Зато Михаил Сергеевич не забыл, как участвовал в форсировании Дуная.
-- Нас командиры собрали, и мы на ту сторону Дуная стали переправляться кто на чем. У нас с ребятами плотик на четыре места. Пули свистят, снаряды рвутся, а мы - вперед, ни шагу назад! Бьют по нам фрицы, у кого что летит: у кого ноги оторвало, у кого руки, головы в воду падают… Двоих из нас сразу укокошило - снаряд в плот попал. А третий - стоя под воду ушел. Я думал, что он живой тонет. Кричу ему: быстрей сюда! Он все ниже, ниже… Сапоги-то тяжелые, тянут. Не выпустил пузырьков… А меня будто кто хранил: снесло вниз по течению - пулемет взять не может. Поймал чурку, на нее забрался и давай руками да лопаткой к берегу грести. До него немногие добрались… Но те, кто уцелел, в неравном бою смогли завладеть немецкими танками и пушками, угнать фашистов в плен.

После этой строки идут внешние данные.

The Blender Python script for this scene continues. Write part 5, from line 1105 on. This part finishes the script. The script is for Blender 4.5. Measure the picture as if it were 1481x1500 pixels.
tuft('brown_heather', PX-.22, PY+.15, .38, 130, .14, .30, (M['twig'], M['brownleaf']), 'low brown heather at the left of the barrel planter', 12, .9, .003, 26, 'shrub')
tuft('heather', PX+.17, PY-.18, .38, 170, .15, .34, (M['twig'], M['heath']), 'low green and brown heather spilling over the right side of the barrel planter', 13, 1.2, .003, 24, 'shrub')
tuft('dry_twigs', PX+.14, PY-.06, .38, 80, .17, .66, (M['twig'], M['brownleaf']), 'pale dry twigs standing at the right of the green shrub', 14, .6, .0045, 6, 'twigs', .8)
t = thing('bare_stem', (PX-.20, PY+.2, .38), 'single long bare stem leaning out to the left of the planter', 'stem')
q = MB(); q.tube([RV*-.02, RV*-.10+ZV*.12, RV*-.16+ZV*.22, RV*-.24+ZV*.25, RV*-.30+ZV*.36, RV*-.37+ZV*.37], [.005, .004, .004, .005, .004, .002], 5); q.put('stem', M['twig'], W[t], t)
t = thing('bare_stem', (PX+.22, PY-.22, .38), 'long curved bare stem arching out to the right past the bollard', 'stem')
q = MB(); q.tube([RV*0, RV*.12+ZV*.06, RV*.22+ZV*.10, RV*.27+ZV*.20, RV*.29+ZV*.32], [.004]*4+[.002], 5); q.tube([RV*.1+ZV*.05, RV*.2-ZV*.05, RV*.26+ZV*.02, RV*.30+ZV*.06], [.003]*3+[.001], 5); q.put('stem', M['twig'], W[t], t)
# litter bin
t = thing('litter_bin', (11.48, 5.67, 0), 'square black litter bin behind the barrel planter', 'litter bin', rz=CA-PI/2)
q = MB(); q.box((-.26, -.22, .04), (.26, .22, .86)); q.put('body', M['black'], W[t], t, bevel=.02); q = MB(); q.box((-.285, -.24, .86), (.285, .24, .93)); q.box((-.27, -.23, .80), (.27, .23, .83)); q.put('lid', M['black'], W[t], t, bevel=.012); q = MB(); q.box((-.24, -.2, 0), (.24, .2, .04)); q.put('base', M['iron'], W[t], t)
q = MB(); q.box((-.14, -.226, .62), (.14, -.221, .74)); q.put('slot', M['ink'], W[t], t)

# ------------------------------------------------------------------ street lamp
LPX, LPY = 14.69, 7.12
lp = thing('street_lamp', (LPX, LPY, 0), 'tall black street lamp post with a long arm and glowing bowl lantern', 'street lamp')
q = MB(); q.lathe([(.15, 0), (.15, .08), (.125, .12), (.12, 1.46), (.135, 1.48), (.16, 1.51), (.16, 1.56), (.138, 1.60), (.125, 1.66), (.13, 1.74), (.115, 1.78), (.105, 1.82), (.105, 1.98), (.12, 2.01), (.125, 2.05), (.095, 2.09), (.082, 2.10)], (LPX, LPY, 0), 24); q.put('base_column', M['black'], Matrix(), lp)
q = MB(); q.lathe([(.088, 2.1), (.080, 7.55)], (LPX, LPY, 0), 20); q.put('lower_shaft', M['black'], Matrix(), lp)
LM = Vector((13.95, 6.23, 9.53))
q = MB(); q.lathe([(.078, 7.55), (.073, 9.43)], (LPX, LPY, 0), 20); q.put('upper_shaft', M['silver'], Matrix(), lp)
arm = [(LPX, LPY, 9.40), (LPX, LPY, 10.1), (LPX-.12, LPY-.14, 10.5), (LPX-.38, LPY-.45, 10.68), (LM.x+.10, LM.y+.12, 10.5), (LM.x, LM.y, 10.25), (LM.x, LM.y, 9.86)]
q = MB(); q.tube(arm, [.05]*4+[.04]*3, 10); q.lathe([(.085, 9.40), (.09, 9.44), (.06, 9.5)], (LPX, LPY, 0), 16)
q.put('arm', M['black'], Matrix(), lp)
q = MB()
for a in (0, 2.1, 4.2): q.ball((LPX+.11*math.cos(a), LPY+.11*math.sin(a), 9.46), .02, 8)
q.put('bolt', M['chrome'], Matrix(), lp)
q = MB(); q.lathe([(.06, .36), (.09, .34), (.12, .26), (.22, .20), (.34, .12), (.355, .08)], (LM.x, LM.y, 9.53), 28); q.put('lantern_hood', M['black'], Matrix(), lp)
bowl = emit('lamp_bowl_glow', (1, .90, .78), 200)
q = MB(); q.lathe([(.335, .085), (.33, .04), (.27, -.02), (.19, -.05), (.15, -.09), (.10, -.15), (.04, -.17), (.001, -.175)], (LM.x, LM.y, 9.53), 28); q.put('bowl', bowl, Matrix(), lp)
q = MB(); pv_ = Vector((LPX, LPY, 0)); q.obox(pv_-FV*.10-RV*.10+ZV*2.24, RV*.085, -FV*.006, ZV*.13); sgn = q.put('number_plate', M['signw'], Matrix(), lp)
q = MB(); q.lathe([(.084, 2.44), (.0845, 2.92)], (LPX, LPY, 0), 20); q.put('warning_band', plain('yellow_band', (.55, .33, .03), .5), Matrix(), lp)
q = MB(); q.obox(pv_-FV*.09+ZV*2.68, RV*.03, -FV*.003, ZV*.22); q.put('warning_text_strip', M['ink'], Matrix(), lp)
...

Не дождавшись обещанных наград за героизм, проявленный в перечисленных боевых действиях, гвардии старший сержант пишет Путину: «…Я имею четыре ранения, контузию, только не имею: ни одного ордена – ни за Запорожье, ни за Дунай! Верно, я не заслужил за четыре с половиной года ни одного ордена. После контузии много лет никуда не хожу, и ко мне никто не ходит, даже из военкомата. Когда нужен был, – помнили. Имею вторую группу инвалидности, полученную в Германии. Я на том берегу уничтожил пулемет, и наши войска стали переправляться. Когда меня ранило под Никополем, капитан подошел ко мне и посулил представить к ордену. До сих пор нету, более полувека жду. Мне далеконько за 80, а на войну пошел в 19 лет. Был десантником воздушных войск, пехотинцем 39 гвардейской стрелковой дивизии, в 120 полку разведчиком, танкистом М4-А2 - до самой Победы. Мною подбито два танка из ПТР, лично уничтожил 14 фрицев в Калмыцких степях и пулемет на Дунае. Первым выскочил на него и дал возможность другим пойти в наступление. Высылаю все бумаги, мне они не нужны».Но из столицы – ни ответа, ни привета…
Как будто виновато, Михаил Сергеевич заканчивает разговор: «Пришло матери две похоронки. Но я до сих пор жив…».
А мне хотелось крикнуть на весь белый свет: зде-е-есь живёё-ё-ё-т солда-а-а- ат!